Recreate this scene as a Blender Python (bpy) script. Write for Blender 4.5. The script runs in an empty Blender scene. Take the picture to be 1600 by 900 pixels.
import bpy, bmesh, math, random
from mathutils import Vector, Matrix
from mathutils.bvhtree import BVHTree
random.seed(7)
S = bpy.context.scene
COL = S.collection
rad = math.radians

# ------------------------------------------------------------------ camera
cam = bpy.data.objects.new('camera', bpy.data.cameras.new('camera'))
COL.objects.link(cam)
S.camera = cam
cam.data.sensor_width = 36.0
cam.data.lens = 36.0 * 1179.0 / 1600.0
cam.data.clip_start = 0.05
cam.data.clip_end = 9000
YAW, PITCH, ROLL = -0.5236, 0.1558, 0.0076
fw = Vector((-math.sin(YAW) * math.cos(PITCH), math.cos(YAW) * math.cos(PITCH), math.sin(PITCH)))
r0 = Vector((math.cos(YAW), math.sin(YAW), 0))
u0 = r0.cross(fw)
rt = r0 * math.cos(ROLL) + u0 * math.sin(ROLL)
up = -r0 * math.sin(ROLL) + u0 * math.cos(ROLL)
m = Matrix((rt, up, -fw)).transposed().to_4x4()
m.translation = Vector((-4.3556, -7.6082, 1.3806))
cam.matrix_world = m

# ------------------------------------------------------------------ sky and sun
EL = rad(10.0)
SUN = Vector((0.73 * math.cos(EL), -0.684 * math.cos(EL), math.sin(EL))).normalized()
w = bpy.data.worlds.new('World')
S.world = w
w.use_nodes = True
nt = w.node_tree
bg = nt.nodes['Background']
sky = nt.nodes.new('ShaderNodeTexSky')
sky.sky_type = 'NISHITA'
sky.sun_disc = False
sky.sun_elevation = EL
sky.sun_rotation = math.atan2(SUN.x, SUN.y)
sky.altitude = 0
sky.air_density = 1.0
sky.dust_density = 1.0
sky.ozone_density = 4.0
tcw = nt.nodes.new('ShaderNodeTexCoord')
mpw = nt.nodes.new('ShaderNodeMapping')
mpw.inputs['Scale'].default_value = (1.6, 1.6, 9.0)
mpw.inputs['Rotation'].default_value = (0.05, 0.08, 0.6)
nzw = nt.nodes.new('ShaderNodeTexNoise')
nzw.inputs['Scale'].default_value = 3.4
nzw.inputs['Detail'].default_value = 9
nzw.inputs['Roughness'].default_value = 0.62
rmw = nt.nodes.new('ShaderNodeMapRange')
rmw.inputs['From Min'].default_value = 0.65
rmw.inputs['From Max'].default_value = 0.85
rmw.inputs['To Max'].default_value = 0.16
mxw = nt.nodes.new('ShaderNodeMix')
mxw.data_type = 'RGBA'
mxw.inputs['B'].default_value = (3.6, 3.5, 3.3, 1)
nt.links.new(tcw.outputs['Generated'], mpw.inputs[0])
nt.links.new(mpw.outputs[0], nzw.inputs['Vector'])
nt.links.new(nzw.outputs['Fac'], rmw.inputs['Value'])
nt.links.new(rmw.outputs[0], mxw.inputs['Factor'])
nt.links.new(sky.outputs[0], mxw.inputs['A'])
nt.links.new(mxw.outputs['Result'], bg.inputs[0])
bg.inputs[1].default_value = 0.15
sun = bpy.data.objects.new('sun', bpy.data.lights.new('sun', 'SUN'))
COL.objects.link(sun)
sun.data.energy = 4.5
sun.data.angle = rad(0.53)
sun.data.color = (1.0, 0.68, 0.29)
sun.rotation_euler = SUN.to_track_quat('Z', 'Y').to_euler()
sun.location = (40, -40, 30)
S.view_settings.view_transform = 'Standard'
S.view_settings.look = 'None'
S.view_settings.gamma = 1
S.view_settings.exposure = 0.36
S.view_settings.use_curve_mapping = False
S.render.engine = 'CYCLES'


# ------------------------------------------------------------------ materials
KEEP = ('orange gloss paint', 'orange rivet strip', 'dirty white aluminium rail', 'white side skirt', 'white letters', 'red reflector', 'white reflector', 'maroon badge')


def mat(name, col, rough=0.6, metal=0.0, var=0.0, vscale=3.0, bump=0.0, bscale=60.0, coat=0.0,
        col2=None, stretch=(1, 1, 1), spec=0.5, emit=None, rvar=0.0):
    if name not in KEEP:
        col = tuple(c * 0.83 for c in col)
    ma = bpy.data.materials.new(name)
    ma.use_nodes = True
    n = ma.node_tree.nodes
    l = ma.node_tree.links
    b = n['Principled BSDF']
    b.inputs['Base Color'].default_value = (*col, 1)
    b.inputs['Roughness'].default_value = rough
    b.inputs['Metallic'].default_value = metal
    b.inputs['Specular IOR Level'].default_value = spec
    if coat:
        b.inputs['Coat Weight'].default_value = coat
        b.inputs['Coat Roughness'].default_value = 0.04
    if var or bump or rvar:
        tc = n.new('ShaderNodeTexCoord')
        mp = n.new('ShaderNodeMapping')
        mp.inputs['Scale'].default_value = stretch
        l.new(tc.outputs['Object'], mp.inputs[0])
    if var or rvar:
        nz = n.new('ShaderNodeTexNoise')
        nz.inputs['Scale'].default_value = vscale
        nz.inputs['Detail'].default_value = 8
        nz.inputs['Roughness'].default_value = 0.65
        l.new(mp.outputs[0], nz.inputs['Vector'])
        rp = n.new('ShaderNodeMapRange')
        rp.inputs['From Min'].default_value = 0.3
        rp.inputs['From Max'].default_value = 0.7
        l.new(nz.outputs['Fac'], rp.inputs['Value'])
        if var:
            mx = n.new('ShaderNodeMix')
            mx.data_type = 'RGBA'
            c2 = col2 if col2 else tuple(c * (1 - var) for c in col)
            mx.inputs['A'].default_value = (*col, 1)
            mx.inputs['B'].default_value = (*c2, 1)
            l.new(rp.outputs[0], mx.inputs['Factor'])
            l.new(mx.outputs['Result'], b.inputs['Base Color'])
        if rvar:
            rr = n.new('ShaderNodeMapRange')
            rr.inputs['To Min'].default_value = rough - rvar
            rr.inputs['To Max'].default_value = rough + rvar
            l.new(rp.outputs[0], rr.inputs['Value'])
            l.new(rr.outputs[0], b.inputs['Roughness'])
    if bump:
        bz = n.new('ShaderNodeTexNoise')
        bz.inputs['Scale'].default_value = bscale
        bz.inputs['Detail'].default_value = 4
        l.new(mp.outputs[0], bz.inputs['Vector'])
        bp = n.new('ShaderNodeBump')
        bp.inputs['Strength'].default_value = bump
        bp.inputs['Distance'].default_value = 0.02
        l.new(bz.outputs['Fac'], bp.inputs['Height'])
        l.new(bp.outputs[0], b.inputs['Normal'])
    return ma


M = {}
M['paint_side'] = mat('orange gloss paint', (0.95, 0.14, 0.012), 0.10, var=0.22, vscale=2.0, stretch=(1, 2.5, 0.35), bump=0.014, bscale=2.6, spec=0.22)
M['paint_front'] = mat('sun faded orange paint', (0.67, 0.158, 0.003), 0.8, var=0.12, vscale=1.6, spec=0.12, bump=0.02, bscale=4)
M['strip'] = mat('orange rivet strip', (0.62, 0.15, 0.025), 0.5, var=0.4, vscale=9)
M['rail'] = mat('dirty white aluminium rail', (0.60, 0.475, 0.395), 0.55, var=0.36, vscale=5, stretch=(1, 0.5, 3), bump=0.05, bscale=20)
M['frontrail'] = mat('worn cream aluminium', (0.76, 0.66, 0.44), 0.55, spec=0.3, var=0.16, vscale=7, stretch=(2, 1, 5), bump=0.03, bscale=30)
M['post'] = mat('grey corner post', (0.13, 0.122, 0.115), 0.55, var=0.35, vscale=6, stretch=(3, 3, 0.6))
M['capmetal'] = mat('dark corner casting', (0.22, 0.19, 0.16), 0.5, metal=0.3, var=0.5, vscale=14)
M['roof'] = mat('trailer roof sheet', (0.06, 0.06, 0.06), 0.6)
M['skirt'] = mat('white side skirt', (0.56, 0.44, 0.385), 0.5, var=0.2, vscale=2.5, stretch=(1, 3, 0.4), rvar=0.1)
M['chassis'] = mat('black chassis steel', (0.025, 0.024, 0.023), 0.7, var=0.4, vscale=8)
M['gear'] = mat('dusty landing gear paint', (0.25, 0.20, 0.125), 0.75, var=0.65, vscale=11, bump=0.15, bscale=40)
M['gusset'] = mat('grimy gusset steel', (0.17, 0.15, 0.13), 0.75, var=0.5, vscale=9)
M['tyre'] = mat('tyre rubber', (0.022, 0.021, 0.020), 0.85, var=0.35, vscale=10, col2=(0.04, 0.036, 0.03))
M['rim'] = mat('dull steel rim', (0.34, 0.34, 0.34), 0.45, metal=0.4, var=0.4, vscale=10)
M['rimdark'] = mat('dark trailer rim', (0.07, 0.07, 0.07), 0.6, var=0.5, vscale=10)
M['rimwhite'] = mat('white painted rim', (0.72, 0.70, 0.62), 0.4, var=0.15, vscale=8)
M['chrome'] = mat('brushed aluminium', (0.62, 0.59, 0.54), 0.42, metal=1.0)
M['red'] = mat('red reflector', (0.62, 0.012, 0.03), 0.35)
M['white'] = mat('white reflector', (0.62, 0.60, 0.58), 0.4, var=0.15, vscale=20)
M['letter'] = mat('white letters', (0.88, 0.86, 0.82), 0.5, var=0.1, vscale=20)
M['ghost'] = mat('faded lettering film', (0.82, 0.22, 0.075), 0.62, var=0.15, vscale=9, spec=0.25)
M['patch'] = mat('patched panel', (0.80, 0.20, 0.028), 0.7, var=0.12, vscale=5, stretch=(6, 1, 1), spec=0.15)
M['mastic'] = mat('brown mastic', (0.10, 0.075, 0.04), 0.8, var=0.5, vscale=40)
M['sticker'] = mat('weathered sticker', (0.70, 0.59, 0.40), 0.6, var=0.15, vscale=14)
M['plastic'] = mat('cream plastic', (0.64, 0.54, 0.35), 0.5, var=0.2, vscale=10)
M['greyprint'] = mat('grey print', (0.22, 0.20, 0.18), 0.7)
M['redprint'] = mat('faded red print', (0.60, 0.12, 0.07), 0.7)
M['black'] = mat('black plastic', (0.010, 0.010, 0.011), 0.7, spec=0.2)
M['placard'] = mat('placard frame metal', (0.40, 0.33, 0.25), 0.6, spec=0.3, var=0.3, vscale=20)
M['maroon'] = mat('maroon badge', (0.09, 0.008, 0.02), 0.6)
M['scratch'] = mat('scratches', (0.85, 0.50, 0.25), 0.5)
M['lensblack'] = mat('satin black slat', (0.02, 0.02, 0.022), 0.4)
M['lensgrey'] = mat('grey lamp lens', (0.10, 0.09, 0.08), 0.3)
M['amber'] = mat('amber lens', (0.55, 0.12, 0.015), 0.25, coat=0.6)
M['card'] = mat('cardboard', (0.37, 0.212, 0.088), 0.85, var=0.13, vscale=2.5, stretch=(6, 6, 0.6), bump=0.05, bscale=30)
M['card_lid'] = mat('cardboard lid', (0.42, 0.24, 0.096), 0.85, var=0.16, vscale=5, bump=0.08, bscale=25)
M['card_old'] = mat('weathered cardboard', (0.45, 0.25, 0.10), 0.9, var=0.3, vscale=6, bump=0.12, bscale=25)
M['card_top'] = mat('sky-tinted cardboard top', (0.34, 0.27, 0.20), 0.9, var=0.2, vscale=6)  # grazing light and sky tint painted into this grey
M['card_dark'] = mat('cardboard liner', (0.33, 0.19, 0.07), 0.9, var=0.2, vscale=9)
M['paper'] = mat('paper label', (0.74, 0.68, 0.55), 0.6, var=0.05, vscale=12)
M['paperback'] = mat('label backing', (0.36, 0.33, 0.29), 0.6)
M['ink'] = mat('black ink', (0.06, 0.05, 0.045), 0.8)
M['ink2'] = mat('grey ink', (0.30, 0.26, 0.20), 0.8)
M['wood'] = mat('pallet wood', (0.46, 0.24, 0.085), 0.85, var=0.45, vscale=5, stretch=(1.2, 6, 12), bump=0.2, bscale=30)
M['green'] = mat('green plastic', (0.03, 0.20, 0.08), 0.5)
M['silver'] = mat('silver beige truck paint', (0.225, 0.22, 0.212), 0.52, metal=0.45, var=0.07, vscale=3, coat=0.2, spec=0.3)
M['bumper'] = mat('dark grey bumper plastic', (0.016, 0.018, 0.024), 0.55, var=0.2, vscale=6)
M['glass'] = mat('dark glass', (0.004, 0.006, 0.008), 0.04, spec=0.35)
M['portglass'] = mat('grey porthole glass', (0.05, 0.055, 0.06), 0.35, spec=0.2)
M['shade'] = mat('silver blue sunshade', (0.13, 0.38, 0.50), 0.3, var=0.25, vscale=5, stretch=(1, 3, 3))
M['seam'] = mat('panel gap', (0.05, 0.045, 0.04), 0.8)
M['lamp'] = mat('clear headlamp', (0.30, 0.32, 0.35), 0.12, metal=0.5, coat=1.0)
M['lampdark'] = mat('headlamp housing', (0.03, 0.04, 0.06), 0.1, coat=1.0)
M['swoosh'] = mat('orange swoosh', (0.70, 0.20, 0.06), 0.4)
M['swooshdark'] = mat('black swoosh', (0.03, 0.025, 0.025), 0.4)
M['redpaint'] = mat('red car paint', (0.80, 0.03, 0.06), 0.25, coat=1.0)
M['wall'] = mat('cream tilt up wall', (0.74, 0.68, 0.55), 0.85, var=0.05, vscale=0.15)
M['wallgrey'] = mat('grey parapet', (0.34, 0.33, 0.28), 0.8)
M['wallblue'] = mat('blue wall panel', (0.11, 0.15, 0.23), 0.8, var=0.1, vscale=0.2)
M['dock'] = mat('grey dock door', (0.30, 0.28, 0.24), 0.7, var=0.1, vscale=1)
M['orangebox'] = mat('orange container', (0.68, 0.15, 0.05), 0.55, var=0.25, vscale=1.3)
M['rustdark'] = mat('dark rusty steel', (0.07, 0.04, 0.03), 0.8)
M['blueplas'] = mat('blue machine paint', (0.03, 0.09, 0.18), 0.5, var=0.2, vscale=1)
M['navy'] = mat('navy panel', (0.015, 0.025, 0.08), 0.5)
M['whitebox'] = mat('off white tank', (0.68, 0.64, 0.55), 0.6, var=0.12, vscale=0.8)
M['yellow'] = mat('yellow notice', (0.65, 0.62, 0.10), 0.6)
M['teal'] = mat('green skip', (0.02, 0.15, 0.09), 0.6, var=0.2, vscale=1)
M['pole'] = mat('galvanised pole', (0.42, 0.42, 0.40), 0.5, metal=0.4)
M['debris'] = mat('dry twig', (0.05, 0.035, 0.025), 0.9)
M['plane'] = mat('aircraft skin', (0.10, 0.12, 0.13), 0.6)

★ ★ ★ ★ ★

Short task ▸
Quote only the stretch of lines that starts the data above and ends with the line containing "rad = math.radians", both included.

Solution to the problem ▸
Recreate this scene as a Blender Python (bpy) script. Write for Blender 4.5. The script runs in an empty Blender scene. Take the picture to be 1600 by 900 pixels.
import bpy, bmesh, math, random
from mathutils import Vector, Matrix
from mathutils.bvhtree import BVHTree
random.seed(7)
S = bpy.context.scene
COL = S.collection
rad = math.radians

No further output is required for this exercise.